In contrast, the fourth and final line of this stanza is surprisingly soft and gentle. ‘I have lived with thieves in Manchester.’ The poet uses assonance ‘I’ ‘lived’ ‘with’ ‘thieves’ ‘in’ repeating the ‘i’ sound to create the sentence’s mild, calm feeling. A simple isolated statement of fact, this line adds another dimension to the expectation of conflict between the two sets of lived and unlived experiences. As a muted, understated observation, it offers a ‘real’ example of an experience which could have borrowed the hard-hitting language of the first ‘unreal’ movie-type image, but which, instead, is quietly personal, both underlining the message behind the clichéd title and looking forward toward the conclusion, feeling the inadequacy of words.

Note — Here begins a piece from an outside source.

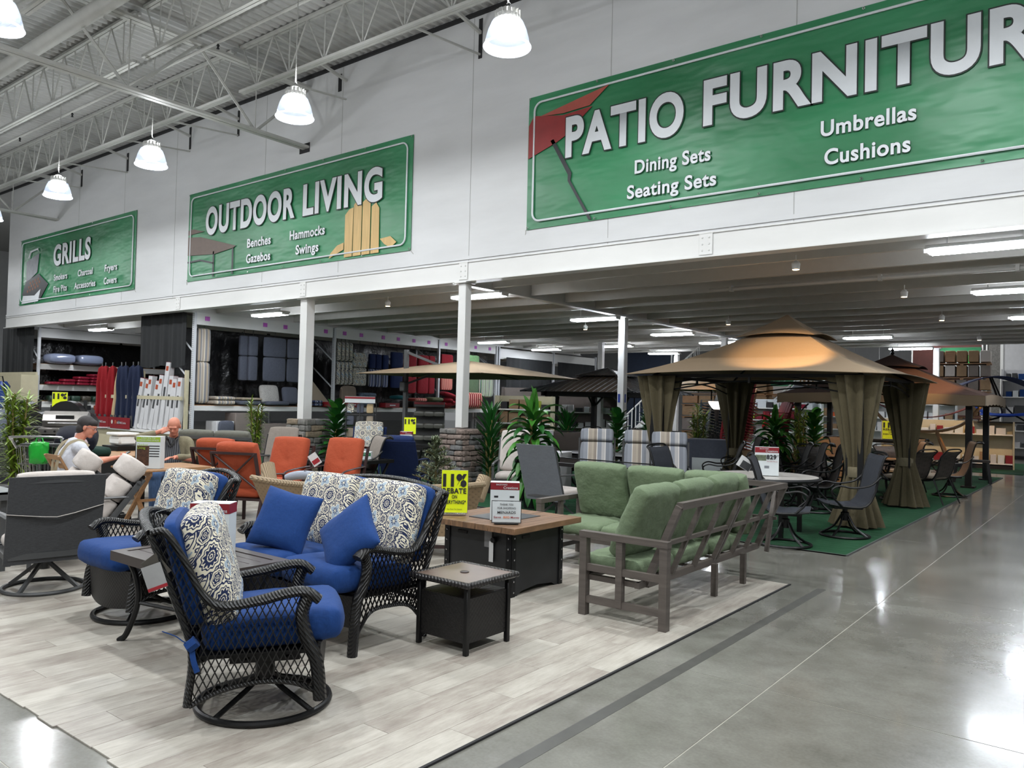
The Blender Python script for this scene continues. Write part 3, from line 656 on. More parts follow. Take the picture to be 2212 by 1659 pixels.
# ---------------- slatted coffee table ----------------
M_brown = mat('dark_brown_aluminium', (62, 54, 52), .4, var=.08, bmp=.05)
ct = thing('slatted_coffee_table', 'dark brown slatted coffee table with a box sign standing on it', 'table', (-4.62, 2.72, .008))
tw, td, tz = 1.04, .62, .575
obj('rim', MB().box(0, td/2-.035, tz-.03, tw, .07, .06).box(0, -td/2+.035, tz-.03, tw, .07, .06).box(tw/2-.035, 0, tz-.03, .07, td-.14, .06).box(-tw/2+.035, 0, tz-.03, .07, td-.14, .06), M_brown, ct)
for k in range(6): obj('slat', MB().box(0, -.2+.08*k, tz-.012, tw-.14, .074, .014, bev=.002), M_brown, ct)
for sx in (-1, 1):
    for sy in (-1, 1): obj('leg', MB().tube(spline([(sx*.47, sy*.26, .0), (sx*.42, sy*.235, .05), (sx*.36, sy*.2, .25), (sx*.38, sy*.21, .42), (sx*.45, sy*.24, .54)], 5), .019, 8), M_black, ct)
obj('brace', MB().tube([(-.36, -.2, .25), (0, 0, .2), (.36, .2, .25)], .012, 6).tube([(-.36, .2, .25), (0, 0, .2), (.36, -.2, .25)], .012, 6), M_black, ct)
# sign boxes ------------------------------------------------
M_card = mat('sign_card', (206, 212, 214), .5, var=.03); M_grey = mat('sign_grey', (120, 124, 130), .6, var=.1); M_ink = mat('ink', (30, 30, 34), .6, var=0); M_dkred = mat('header_red', (128, 22, 32), .5, var=.03); M_pink = mat('pink_label', (190, 90, 180), .6, var=.05)
def box_sign(loc, rz, w, d, h, lab, items=(), header=True, title=None, group='red headed product cards'):
    t = thing('product_sign', lab, 'sign', loc, rz, group)
    obj('card_box', MB().box(0, 0, h/2, w, d, h), M_card, t)
    if header:
        obj('header_band', MB().box(0, -d/2-.0008, h-.034*h/.33, w, .0012, .062*h/.33).box(w/2+.0008, 0, h-.034*h/.33, .0012, d, .062*h/.33), M_dkred, t)
        text('BACKYARD', .014*h/.33, w*.38, M_card, t, (-w*.3, -d/2-.003, h-.026*h/.33)); text('Creations', .023*h/.33, w*.5, M_card, t, (-w*.05, -d/2-.003, h-.056*h/.33), bold=.005)
    for x, z, sx, sz, m in items: obj('print_patch', MB().box(x*w/2, -d/2-.001, z*h, sx*w, .0014, sz*h), m, t)
    return t
s1 = box_sign((-4.60, 2.80, .583), R(38), .25, .13, .33, 'tall pale blue sign box on the slatted table showing a small blue sofa', [(.3, .45, .35, .05, M_blue), (.25, .36, .3, .02, M_grey), (.35, .1, .5, .012, M_grey), (-.55, .1, .3, .012, M_grey)])
# ---------------- small square wicker table ----------------
st = thing('wicker_side_table', 'square black wicker side table with open shelf and bronze top', 'table', (-3.44, 3.93, .008), 0)
obj('top_frame', MB().box(0, .245, .445, .53, .04, .035, bev=.01).box(0, -.245, .445, .53, .04, .035, bev=.01).box(.245, 0, .445, .04, .45, .035, bev=.01).box(-.245, 0, .445, .04, .45, .035, bev=.01), cord('braided_edge', (40, 38, 38), 34, 'X'), st)
obj('top_panel', MB().box(0, 0, .448, .45, .45, .02), mat('bronze_top', (104, 88, 78), .35, var=.15, scale=(4, 4, 4)), st)
obj('umbrella_hole_cap', MB().lathe([(.03, .0), (.03, .006), (.024, .008)], 20, (0, 0, .458)), M_brown, st)
for sx in (-1, 1):
    for sy in (-1, 1): obj('leg', MB().box(sx*.205, sy*.205, .215, .032, .032, .43, bev=.004), M_black, st)
for a in range(4):
    M = Matrix.Rotation(a*PI/2, 4, 'Z'); o = obj('woven_panel', MB().box(0, -.2, .21, .38, .012, .28), M_weavS, st); o.matrix_local = M
obj('shelf', MB().box(0, 0, .345, .38, .38, .012), M_weav, st)
# ---------------- fire pit table ----------------
M_fp = mat('charcoal_panel', (26, 27, 29), .5, var=.25, scale=(5, 5, 5)); M_fpw = mat('rustic_wood', (112, 84, 60), .55, var=.5, scale=(40, 3, 8)); M_fpw2 = mat('rustic_wood_across', (124, 94, 68), .55, var=.35, scale=(3, 40, 8))
fp = thing('fire_pit_table', 'square fire pit table with dark riveted panels and plank wood top', 'table', (-4.29, 5.42, .008))
obj('core', MB().box(0, 0, .29, .66, .66, .5), M_fp, fp)
for a in range(4):
    M = Matrix.Rotation(a*PI/2, 4, 'Z')
    o = obj('side_panel', MB().prism([(-.36, -.362, 0), (-.28, -.362, 0), (-.22, -.362, .03), (0, -.362, .05), (.22, -.362, .03), (.28, -.362, 0), (.36, -.362, 0), (.36, -.362, .53), (-.36, -.362, .53)], (0, .03, 0)), M_fp, fp); o.matrix_local = M
    o = obj('handle_slot', MB().box(-.17, -.365, .475, .1, .01, .025), M_dark, fp); o.matrix_local = M
    for sx in (-.34, .34): o = obj('corner_strap', MB().box(sx, -.367, .265, .055, .01, .53), mat('strap_steel', (32, 33, 35), .35, .6, var=.1), fp); o.matrix_local = M
    for sx in (-.34, .34):
        for k in range(6): r = obj('rivet', MB().ball((sx, -.375, .04+k*.088), .009, u=6, v=4), M_chrome, fp); r.matrix_local = M
for k in range(7):
    w = .97/7; x = -.485+w*(k+.5); full = k in (0, 1, 5, 6)
    for y0, y1 in (((-.485, .485),) if k in (0, 6) else ((-.485, -.25), (.25, .485)) if 1 < k < 5 else ((-.485, .485),)):
        obj('plank', MB().box(x, (y0+y1)/2, .56, w-.002, y1-y0, .05, bev=.003), M_fpw, fp)
obj('burner_cover', MB().box(0, 0, .586, .42, .48, .008), mat('slate', (58, 60, 63), .45, var=.1), fp); obj('top_core', MB().box(0, 0, .545, .9, .9, .03), M_fpw2, fp)
obj('control_knob', MB().lathe([(.026, 0), (.022, .03)], 14, M=T3(.19, -.37, .45, R(90))), M_black, fp); tg = obj('knob_tag', MB().box(.16, -.377, .35, .045, .002, .17), M_paper, fp, rot=(0, 0, 0))
obj('control_plate', MB().box(.12, -.368, .45, .08, .006, .14), mat('plate_grey', (120, 120, 122), .4, .3, var=0), fp)
# yellow rebate sign in wire stand
M_yel = mat('fluorescent_yellow', (226, 240, 20), .5, var=0)
def rebate(loc, rz, w, h, lab, full=True, group='yellow rebate signs'):
    t = thing('rebate_sign', lab, 'sign', loc, rz, group)
    obj('sign_plate', MB().box(0, 0, h/2+.02, w, .006, h), M_yel, t); k = w/.28
    obj('wire_frame', MB().tube([(-w/2, 0, .015), (w/2, 0, .015), (w/2, 0, h+.02), (-w/2, 0, h+.02)], .004*k, 5, True).box(0, 0, .005, w*.9, .08*k, .01), M_chrome, t)
    text('11%', h*.27, w*.9, M_ink, t, (0, -.005, h*.69), bold=.07, align='CENTER')
    if full:
        text('REBATE', h*.125, w*.9, M_ink, t, (0, -.005, h*.51), bold=.03, align='CENTER'); text('ON', h*.085, w*.2, M_ink, t, (0, -.005, h*.39), bold=.02, align='CENTER')
        text('EVERYTHING*', h*.09, w*.88, M_ink, t, (0, -.005, h*.26), bold=.025, align='CENTER'); text('*See Flyer For Details', h*.03, w*.6, M_ink, t, (0, -.005, h*.12), align='CENTER')
    return t
rebate((-4.64, 5.14, .598), R(40), .23, .37, 'yellow 11% REBATE ON EVERYTHING sign standing on the fire pit table')
# tent card and thank you card
tc = box_sign((-4.17, 5.26, .598), R(38), .245, .12, .32, 'white tent card with red header behind the thank you card', [(-.6, .62, .14, .05, M_ink), (.5, .62, .16, .05, M_ink), (-.6, .5, .1, .02, M_grey), (.5, .5, .1, .02, M_grey), (.5, .4, .24, .05, M_pink), (0, .42, .2, .02, M_blue)])
ty = thing('thank_you_card', 'black framed card reading THANK YOU FOR SHOPPING on the fire pit table', 'sign', (-3.99, 5.06, .598), R(40))
obj('card', MB().box(0, 0, .1, .235, .006, .17, bev=.002), M_card, ty)
obj('frame', MB().tube([(-.12, 0, .012), (.12, 0, .012), (.122, 0, .19), (-.122, 0, .19)], .004, 6, True).box(0, .02, .004, .2, .06, .006), M_black, ty)
for s, z, w, h, m in (('THANK YOU', .155, .11, .016, M_ink), ('FOR SHOPPING', .125, .15, .016, M_ink), ('MENARDS', .087, .15, .022, M_ink)): text(s, h, w, m, ty, (0, -.005, z), bold=.01, align='CENTER')
for s, x, w, m in (('Save', -.075, .06, M_redp), ('BIG', 0, .05, mat('orange_ink', (220, 110, 20), .5)), ('Money', .07, .07, M_redp)): text(s, .017, w, m, ty, (x, -.005, .05), bold=.01, align='CENTER')
# ---------------- green sectional ----------------
M_sf = mat('weathered_aluminium', (84, 77, 72), .5, var=.22, scale=(3, 3, 30)); M_grn = fabric('sage_cloth', (106, 121, 95), .1, .9, (40, 40, 40), .7)
sf = thing('sectional_sofa', 'corner sectional sofa with sage green cushions and brown grey slatted frame', 'sofa', (0, 0, .008))
def F(nm, *segs, w=.045, h=None):
    m = MB()
    for p, q in segs: m.bar(p, q, w, h or w)
    return obj(nm, m, M_sf, sf)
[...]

In the second stanza the poet employs onomatopoeic words such as ‘padded’ and ‘footfall’ to reflect the sense of walking bare foot through the Taj Mahal. The language here is more subdued, almost religious in its stillness. ‘Listening to the space between/each footfall’ uses enjambment again, so that the caesura in creating a pause allows the reader to listen to the space as well.

In the third stanza, a more consciously elevated language is used ‘each stones inertia/spend itself against the water’ in conjunction with the patterning of sibilants (across, moss, still) to echo the sound of stones skimming the water. Fifteen sibilants are used in total in this stanza, so that the ‘s’ sound seems to count the stone’s skips, in a way setting up a parallel in the ripples to the foot falls in the previous stanza and conflating, narrowing down the difference between the two very divergent experiences of walking through the Taj Mahal and ducks and drakes.

In the fourth stanza the words ‘toyed’ ‘perched’ ‘lip’ ‘light-aircraft’ give a neat clipped sound, which mirrors the exact precision needed for the activity described. Emotions, like fear or uncertainty, must be cut out and cut off; everything is balanced on a thin edge. Like in the first stanza, this is sharply contrasted with the next two vowel-full lines, with the image of the boy at the day care center, his ‘wobbly head’ and ‘fat hands’ – far from precise, or perfect.

In the last stanza the speaker is at a loss, trying to explain ‘that tightness in the throat/ and the tiny cascading sensation’ of the effect certain experiences have on people. Something as ordinary and mundane as skimming stones can ‘do’ something to you, make you feel something, make you feel that you are part of something that is vast, unimaginable in it’s entirety, and yet so small and so close that you can touch it.

…that sense of something else. That feeling, I mean.